MUMBAI: FilmL.A., the not-for-profit film office serving the Greater Los Angeles Region, has released a new report prepared by its research division. The 2014 Television Pilot Production Report provides updated insight into Los Angeles’ ongoing loss of new television pilot projects and promising series.

The 2013/2014 development cycle saw New York (with 24 drama projects retained) dethrone Los Angeles (with 19 drama projects retained) to become North America’s most attractive location for one-hour TV pilot production.

Overall, Los Angeles retained only 90 projects (19 one-hour dramas and 71 half-hour comedies) out of 203 tracked during the 2013/2014 development cycle, yielding a 44 per cent pilot production share. Last year, L.A.’s pilot production share was 52 per cent, and six years earlier, a commanding 82 per cent.

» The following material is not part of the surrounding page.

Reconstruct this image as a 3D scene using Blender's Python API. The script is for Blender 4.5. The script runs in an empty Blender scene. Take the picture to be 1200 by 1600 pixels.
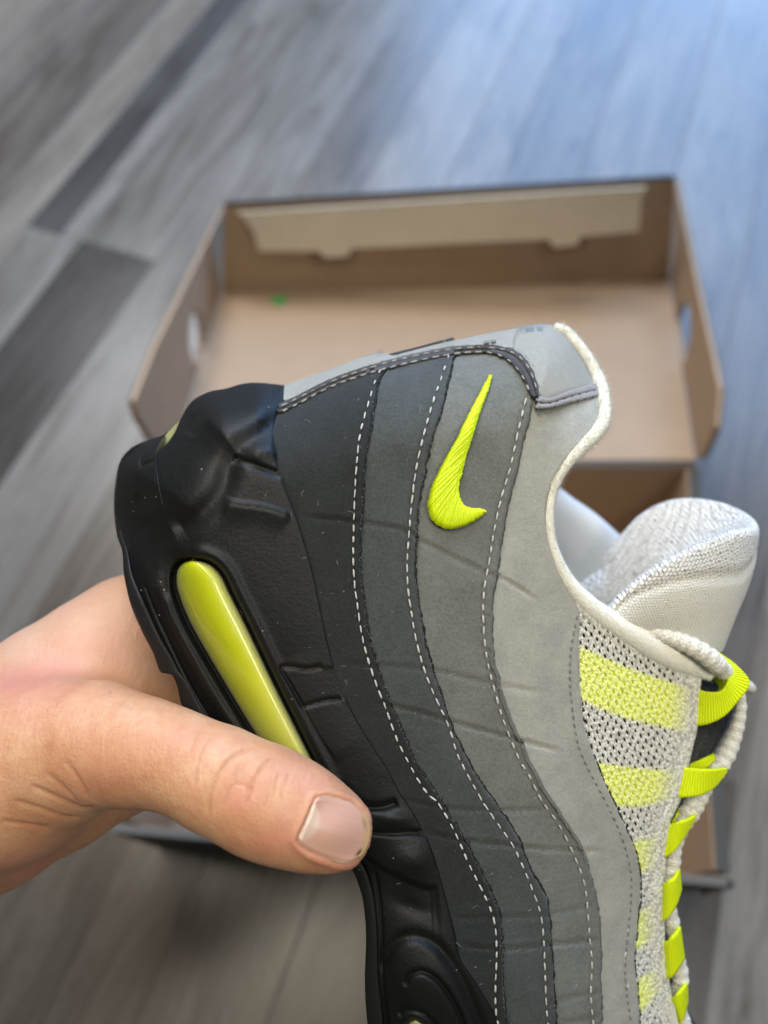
import bpy, math, random
import numpy as np
from mathutils import Matrix, Vector
from mathutils.bvhtree import BVHTree

random.seed(7)
rng = np.random.default_rng(7)
SC = bpy.context.scene
COL = SC.collection

# ------------------------------------------------------------------ camera
CAM_H, PITCH, FPX = 0.53, math.radians(62.0), 1209.0
cd = bpy.data.cameras.new("camera")
cam = bpy.data.objects.new("camera", cd)
COL.objects.link(cam)
cam.location = (0, 0, CAM_H)
cam.rotation_euler = (math.pi / 2 - PITCH, 0, 0)
cd.sensor_fit = 'VERTICAL'
cd.sensor_height = 36.0
cd.lens = 36.0 * FPX / 1600.0
cd.clip_start = 0.01
cd.clip_end = 50
cd.dof.use_dof = True
cd.dof.focus_distance = 0.176
cd.dof.aperture_fstop = cd.lens / 3.7          # a phone lens: 3.7 mm opening
SC.camera = cam

# ------------------------------------------------------------------ light (indoors, window behind)
w = bpy.data.worlds.new("World")
SC.world = w
w.use_nodes = True
bg = w.node_tree.nodes["Background"]
bg.inputs[0].default_value = (0.95, 0.97, 1.0, 1)
bg.inputs[1].default_value = 0.10
SC.view_settings.view_transform = 'Standard'
SC.view_settings.look = 'None'
SC.view_settings.exposure = -0.12
SC.view_settings.gamma = 1.0


def area(name, loc, target, size, power, color, spread=180):
    l = bpy.data.lights.new(name, 'AREA')
    l.shape = 'RECTANGLE'
    l.size, l.size_y = size
    l.energy = power
    l.color = color
    l.spread = math.radians(spread)
    o = bpy.data.objects.new(name, l)
    COL.objects.link(o)
    o.location = loc
    o.rotation_euler = (Vector(target) - Vector(loc)).to_track_quat('-Z', 'Y').to_euler()
    return o


area("window_light", (1.2, 2.9, 1.7), (0.0, 0.3, 0.1), (2.6, 2.6), 150, (0.27, 0.53, 1.0))
area("skylight", (-0.40, 1.50, 1.80), (-0.20, 0.75, 0.0), (0.9, 0.9), 21, (0.98, 0.98, 1.0), 130)
area("room_light", (-0.16, 0.16, 1.28), (-0.02, 0.13, 0.37), (0.45, 0.45), 0.60, (1.0, 0.91, 0.74), 42)
area("shoe_fill_light", (0.36, -0.16, 0.95), (0.01, 0.10, 0.37), (0.28, 0.28), 0.31, (1.0, 0.94, 0.80), 60)  # unseen fill, added close by to brighten shoe and hand more than floor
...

Leading competitors – including New York (35 total projects), Vancouver (17 total projects), Atlanta (12 total projects) and Toronto (8 total projects) – continue to gain ground on Los Angeles by attracting pilot producers with class-leading film incentive programs.

Most of the pilot projects shot outside California were lucrative one-hour drama series produced for network, cable, or new media distribution. Including “straight-to-series” orders favoured by new media content producers like Netflix, these projects cost $6 to $8 million to produce and employ 150-230 people during production. In all, there were 91 drama pilots produced outside Los Angeles in the ‘13/’14 development cycle, whittling L.A.’s share down to just 17 per cent of drama projects, another record low.

FilmL.A. President Paul Audley said. “Losing television pilots – and then series – to other North American competitors leads to the destruction of steady, well-paying California jobs. California’s current incentive programme makes it hard to attract and retain new pilots and TV series. The data makes plain why an expanded film incentive is needed to bring this part of the industry back.”

Having lost its leadership in drama pilot production, Los Angeles’ status as North America’s premier pilot production location now hinges on its attractiveness to comedy producers. Los Angeles’ share of overall comedy production in the ‘13/’14 development cycle was 76 per cent, down slightly from the 83 per cent share it enjoyed last year, but off considerably from the 100 per cent share the region captured seven years prior.

FilmL.A.’s study devotes considerable page space to film incentives and their effect on the pilot production market. The California Film & Television Tax Credit – outmatched as it is – has over time helped reverse a tiny amount of runaway production. From 2009-2014, the program has helped relocate seven current series to California from other destinations – a benefit worth thousands of full and part-time jobs and more than $170 million in qualified production spending. None of the series produced in California with the aid of the state’s tax credit have ever left the state in search of a new production location.

The study also examines the impact of new media companies’ efforts at original content production and resulting changes to broadcast and cable business models. The ‘13/’14 development cycle saw 38 network, cable and new media shows skip traditional pilot testing and instead go “straight-to-series.” More shows went straight to series this development cycle than in the three previous cycles combined. The list of “straight-to- series” shows includes both one-hour dramas (10 broadcast, and 20 between cable and new media) and half-hour comedies (3 broadcast, and 5 between cable and new media).